どんな映画かすらよく知らないで見た。抜群に面白い。今年度のNO.1。

冒頭、鹿や孔雀やらが中庭にいる変な南国風の家から、四人の男によりベッドが運び出されている。
引越しか?
トラックにでかいベッドを積み込んだところでカメラがベッドを真上から映す。
するとそのベッドには女性が一人仰向けに寝ておりカメラと視線が合う。
しかもこの女性、眉が見事につながっているじゃないか。
それだけでぐっと引き込まれるのだけど、この女性がベッドの上で横に体を向けた瞬間、一気にこの女性が女学生の時代までさかのぼり、ギターかなんかの軽快なリズムと共に初々しい女性が元気に走っているシーンになる。もちろん眉はつながっている。
これでもう涙出そうになった。

女性はフリーダカーロという。

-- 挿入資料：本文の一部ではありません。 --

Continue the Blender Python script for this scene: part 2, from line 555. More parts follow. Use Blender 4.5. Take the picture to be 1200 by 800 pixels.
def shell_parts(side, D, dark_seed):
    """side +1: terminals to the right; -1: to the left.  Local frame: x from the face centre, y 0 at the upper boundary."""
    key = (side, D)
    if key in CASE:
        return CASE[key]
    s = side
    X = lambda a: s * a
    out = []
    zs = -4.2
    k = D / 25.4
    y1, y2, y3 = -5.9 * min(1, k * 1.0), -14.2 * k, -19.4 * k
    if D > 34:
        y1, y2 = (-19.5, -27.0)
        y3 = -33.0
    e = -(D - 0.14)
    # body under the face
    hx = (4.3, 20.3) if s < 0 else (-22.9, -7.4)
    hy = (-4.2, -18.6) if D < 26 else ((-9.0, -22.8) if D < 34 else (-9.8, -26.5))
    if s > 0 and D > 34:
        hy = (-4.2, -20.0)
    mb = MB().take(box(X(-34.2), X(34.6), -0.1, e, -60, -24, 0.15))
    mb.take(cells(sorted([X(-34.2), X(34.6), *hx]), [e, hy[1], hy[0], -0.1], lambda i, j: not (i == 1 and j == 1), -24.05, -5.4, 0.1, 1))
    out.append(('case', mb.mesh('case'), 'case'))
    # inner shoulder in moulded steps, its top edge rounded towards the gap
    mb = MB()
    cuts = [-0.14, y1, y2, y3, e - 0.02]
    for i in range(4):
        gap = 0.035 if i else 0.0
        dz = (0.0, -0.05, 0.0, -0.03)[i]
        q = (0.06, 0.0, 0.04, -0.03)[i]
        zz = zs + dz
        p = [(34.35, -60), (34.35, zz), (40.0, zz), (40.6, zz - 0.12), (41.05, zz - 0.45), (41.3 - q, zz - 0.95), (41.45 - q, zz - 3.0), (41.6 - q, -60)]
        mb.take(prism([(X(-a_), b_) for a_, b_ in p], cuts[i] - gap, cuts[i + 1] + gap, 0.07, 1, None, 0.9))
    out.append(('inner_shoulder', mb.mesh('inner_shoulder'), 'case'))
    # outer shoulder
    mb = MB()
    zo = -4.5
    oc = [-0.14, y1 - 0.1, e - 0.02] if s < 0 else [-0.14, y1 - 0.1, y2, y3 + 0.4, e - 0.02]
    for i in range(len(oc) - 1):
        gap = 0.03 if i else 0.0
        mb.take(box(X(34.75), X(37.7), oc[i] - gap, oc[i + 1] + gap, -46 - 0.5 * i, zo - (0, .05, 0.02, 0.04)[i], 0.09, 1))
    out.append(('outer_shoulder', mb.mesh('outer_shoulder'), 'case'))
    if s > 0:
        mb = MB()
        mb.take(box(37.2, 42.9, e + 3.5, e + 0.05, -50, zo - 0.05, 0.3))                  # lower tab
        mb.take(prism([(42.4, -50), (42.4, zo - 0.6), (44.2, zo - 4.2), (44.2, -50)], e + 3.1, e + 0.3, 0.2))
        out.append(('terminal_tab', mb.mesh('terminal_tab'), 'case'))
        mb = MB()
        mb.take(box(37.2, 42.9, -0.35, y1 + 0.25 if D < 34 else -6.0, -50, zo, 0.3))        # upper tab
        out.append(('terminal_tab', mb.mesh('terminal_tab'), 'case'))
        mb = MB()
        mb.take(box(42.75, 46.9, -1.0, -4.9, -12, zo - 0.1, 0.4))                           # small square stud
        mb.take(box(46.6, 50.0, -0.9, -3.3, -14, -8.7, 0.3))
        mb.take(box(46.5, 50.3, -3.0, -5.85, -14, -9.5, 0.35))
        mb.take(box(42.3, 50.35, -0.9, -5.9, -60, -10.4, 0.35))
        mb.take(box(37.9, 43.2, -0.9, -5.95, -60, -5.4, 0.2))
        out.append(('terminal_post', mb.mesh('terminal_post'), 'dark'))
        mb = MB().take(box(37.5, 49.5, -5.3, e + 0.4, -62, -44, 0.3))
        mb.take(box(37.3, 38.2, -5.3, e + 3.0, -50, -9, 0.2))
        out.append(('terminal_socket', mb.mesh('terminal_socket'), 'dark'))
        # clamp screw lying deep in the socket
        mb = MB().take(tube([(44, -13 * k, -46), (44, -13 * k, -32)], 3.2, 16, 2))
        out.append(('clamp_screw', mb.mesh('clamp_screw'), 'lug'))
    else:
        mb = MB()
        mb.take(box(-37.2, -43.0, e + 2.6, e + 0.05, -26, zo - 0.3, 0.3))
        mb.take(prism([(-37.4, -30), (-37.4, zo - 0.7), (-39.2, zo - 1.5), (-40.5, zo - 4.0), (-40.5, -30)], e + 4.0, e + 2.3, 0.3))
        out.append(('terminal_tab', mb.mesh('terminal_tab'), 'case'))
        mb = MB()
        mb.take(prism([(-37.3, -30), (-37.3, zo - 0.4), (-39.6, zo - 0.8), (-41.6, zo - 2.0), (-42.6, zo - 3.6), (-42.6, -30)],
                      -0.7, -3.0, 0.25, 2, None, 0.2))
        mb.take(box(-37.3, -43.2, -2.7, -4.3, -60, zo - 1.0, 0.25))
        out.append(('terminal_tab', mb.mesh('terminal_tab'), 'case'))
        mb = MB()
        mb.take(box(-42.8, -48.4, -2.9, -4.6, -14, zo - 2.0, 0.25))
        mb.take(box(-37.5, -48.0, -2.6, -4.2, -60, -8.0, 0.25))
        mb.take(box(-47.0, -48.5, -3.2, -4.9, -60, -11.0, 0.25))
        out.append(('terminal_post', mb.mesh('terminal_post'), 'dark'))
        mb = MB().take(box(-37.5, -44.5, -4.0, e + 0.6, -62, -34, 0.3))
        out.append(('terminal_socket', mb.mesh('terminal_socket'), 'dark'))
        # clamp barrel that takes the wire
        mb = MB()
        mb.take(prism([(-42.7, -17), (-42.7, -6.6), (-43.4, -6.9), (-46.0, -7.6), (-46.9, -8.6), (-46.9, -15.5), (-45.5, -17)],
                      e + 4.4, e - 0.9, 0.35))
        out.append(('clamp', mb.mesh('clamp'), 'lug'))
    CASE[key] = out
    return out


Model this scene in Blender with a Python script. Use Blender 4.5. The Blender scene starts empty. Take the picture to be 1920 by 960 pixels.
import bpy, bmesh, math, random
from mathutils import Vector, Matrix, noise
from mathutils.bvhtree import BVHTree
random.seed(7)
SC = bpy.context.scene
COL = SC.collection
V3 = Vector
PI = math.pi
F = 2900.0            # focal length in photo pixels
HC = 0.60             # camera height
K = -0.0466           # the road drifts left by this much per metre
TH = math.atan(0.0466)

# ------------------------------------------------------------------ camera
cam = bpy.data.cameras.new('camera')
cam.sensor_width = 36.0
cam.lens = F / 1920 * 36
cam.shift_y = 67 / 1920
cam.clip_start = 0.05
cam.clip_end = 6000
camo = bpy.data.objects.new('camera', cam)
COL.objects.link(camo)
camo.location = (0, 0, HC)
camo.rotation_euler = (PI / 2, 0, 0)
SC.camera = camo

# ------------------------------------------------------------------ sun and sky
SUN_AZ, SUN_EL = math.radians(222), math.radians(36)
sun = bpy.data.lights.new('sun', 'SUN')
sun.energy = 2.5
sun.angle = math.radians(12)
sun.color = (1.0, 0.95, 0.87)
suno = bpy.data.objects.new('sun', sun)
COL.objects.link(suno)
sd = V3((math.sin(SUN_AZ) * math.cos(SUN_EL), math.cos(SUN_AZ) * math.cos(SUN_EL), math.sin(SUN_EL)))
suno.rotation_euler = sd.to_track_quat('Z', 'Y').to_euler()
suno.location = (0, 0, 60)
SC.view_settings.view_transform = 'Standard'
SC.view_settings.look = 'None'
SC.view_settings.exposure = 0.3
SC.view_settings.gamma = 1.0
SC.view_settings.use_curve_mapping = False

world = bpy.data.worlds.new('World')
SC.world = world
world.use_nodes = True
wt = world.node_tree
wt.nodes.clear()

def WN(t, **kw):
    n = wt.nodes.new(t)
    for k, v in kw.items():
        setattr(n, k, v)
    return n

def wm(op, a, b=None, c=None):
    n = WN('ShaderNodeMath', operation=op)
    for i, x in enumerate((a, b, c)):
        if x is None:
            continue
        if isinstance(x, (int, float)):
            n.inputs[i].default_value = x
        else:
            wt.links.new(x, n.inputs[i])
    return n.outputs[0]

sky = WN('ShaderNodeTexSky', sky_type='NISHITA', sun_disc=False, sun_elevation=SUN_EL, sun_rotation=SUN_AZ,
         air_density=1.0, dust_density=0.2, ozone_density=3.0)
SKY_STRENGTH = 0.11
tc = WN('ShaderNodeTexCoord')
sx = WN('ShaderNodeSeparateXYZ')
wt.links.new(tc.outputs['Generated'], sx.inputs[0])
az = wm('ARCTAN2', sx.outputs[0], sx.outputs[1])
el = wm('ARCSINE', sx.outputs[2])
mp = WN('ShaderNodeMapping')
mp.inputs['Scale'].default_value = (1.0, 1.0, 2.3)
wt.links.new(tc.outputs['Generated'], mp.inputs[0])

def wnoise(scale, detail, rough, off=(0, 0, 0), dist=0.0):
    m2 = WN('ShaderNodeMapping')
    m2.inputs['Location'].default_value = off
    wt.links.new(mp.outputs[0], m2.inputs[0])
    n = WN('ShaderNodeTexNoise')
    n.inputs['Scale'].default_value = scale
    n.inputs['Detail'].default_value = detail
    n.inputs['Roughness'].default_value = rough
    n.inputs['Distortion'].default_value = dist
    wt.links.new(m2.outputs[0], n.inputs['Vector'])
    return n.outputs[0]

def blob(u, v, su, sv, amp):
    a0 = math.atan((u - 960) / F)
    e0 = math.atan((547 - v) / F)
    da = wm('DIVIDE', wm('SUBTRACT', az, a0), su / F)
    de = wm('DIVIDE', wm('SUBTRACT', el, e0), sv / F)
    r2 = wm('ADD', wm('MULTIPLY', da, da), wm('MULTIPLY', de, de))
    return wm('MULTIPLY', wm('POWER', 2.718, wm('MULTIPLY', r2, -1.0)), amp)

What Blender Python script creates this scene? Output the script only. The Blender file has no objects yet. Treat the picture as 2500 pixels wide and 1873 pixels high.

実在の女性画家。
フリーダとその夫になる壁画家のディエゴ・リベラの愛の軌跡。
不貞、嫉妬、名声、交友関係、大事故、痛み、苦悩の愛。
あまりにフリーダの人生が壮絶すぎて、といってもこれでもかと言うくらい悲惨さをアピールしていないところが演出の謙虚で、決して重苦しくならない。

フリーダの絵が度々挿入されるのだけど、ただ映すのではなくて、CGを創造的破壊的に使って映す。
例えば二人の結婚シーン。
フリーダは吸い込まれそうな深い緑のドレスに、優しさを帯びた赤いショールをまとって現れる。
緑と赤に魅入られていると、不意にディエゴとフリーダが二人で立っている絵画が映し出されている。ぽけーっと見とれていると、絵の(画面の)両脇から数組の男女がチークダンスを踊りながら入ってきて、気づくとディエゴとフリーダも絵じゃなくて役者になっている。
絵の世界に侵食しているのだけど心地よい刺激の食い方をしている。

フリーダを演じるサルマ・ハエック、そしてディエゴを演じるアルフレッド・モリナ。いい役者だ。
後半のアルフレッド・モリナの優しい表情、別人のような雰囲気など特に凄い。

僕はどう見ても美人じゃないよなぁと思う女優が(あくまで僕の好みの話)、映画の中で「美人」という設定になっていると気に食わない質なのだけど、(『KISSing ジェシカ』のヘザー・ジャーゲンセンとか)この映画に関しては、どう見ても眉がつながっているし美人じゃないフリーダが「美人」という設定なのはなんだか許せてしまう。

フリーダという壮絶に生きた女性がいるからあなた達ももっと頑張りなさいとか主張する映画じゃなくて、フリーダの駆け抜けた生の、生命の輝きをフリーダの絵とともにしっとり見つめ続ける映画。